(Recorded data)
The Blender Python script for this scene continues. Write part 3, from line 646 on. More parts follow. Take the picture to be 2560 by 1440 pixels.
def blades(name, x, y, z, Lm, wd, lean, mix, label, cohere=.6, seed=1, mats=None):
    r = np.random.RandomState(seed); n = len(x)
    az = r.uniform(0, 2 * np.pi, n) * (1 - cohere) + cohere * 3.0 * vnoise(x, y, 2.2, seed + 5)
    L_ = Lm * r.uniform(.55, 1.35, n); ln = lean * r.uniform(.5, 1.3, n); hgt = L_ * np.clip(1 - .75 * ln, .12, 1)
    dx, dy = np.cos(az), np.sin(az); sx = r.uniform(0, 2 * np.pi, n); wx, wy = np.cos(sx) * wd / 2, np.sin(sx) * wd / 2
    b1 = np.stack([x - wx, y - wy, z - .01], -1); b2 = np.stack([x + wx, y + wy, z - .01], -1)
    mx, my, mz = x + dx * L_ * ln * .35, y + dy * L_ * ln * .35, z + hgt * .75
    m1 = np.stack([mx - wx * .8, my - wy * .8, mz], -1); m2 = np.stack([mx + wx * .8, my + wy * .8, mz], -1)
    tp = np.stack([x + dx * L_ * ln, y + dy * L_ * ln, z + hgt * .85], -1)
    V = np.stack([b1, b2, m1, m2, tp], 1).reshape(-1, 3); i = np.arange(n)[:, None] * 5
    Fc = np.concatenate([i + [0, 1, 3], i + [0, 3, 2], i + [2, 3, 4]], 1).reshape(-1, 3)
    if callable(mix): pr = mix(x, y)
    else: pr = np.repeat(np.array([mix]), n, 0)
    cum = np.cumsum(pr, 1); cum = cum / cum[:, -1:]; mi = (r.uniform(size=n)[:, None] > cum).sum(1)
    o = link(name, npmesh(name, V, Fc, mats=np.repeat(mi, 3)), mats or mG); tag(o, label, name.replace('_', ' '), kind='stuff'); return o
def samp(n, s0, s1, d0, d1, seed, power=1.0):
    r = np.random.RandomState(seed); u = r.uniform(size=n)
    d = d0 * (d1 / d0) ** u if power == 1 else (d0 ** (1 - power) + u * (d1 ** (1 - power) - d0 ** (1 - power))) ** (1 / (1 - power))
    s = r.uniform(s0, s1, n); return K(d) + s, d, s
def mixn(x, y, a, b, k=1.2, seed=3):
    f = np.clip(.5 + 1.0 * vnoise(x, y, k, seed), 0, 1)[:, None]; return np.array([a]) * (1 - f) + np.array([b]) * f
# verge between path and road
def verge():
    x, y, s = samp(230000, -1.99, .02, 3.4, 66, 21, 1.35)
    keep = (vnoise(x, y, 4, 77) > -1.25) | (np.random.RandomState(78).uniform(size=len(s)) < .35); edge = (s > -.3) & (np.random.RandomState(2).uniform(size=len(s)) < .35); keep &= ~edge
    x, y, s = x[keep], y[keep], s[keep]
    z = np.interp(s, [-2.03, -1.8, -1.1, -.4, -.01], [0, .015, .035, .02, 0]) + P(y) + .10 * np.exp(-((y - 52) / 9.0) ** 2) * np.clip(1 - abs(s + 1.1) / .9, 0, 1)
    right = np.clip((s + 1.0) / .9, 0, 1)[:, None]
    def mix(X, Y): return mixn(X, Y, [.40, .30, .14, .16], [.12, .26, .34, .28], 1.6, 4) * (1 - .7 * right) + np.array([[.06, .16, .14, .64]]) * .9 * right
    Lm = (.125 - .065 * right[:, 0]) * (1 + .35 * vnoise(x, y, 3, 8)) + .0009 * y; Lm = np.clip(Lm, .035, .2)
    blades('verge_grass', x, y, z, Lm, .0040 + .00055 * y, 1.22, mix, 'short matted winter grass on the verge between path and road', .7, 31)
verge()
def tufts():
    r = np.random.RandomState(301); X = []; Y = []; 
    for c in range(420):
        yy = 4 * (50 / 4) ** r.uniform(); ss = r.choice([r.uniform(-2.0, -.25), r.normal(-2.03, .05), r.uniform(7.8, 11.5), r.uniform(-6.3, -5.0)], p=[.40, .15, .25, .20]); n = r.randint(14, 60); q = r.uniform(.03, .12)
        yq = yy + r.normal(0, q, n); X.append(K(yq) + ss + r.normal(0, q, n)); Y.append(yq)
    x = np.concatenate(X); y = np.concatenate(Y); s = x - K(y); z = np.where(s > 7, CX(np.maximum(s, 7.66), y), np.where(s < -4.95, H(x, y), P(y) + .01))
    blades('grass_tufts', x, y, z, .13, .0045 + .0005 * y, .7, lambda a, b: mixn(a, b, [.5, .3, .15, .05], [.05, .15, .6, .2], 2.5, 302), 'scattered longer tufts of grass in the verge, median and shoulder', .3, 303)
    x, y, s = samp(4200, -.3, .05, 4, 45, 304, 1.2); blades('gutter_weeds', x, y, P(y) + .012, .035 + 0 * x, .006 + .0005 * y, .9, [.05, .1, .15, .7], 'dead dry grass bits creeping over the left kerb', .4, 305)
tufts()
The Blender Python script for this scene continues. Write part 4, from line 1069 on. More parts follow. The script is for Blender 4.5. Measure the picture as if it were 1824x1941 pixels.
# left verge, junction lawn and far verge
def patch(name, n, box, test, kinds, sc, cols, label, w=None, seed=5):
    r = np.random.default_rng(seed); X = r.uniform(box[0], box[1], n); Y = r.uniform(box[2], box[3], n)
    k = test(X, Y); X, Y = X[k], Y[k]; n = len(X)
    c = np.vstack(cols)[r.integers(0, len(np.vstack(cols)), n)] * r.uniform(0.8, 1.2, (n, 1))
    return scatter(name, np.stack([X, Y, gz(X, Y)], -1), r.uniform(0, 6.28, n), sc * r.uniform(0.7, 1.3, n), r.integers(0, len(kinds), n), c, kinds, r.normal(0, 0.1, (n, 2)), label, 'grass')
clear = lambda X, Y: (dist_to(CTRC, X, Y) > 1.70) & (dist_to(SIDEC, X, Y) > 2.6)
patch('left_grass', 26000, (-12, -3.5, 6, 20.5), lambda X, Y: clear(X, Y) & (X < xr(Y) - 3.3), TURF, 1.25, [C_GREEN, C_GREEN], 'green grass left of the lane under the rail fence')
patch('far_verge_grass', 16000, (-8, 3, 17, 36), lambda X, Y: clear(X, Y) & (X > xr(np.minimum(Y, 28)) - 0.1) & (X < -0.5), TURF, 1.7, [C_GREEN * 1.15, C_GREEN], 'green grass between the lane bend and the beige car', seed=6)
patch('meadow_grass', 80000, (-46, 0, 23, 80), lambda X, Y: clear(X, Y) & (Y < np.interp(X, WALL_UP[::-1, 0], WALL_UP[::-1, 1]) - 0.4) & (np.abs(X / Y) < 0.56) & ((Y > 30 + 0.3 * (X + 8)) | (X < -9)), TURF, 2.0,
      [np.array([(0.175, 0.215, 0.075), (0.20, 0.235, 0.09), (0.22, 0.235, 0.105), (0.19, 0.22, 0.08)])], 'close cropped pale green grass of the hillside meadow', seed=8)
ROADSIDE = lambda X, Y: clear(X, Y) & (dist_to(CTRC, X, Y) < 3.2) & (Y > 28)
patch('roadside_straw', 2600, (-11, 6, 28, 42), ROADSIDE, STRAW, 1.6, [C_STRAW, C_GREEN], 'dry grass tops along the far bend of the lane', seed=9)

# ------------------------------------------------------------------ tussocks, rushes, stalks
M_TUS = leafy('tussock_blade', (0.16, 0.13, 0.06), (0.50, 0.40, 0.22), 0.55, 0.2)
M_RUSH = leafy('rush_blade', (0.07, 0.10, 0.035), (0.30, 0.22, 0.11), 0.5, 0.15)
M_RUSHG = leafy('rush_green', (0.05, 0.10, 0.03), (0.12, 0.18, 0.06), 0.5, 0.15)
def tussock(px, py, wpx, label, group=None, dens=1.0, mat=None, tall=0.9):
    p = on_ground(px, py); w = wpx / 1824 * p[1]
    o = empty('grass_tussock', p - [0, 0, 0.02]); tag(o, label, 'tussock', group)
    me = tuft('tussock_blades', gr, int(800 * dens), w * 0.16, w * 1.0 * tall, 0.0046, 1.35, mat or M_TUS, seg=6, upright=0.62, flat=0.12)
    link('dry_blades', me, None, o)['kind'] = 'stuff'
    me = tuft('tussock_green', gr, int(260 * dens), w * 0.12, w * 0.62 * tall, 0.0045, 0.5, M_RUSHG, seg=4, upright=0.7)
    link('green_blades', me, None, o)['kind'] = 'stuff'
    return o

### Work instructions
Search the records for the string "continues" and return every line in which it occurs.

### Written solution
The Blender Python script for this scene continues. Write part 3, from line 646 on. More parts follow. Take the picture to be 2560 by 1440 pixels.
The Blender Python script for this scene continues. Write part 4, from line 1069 on. More parts follow. The script is for Blender 4.5. Measure the picture as if it were 1824x1941 pixels.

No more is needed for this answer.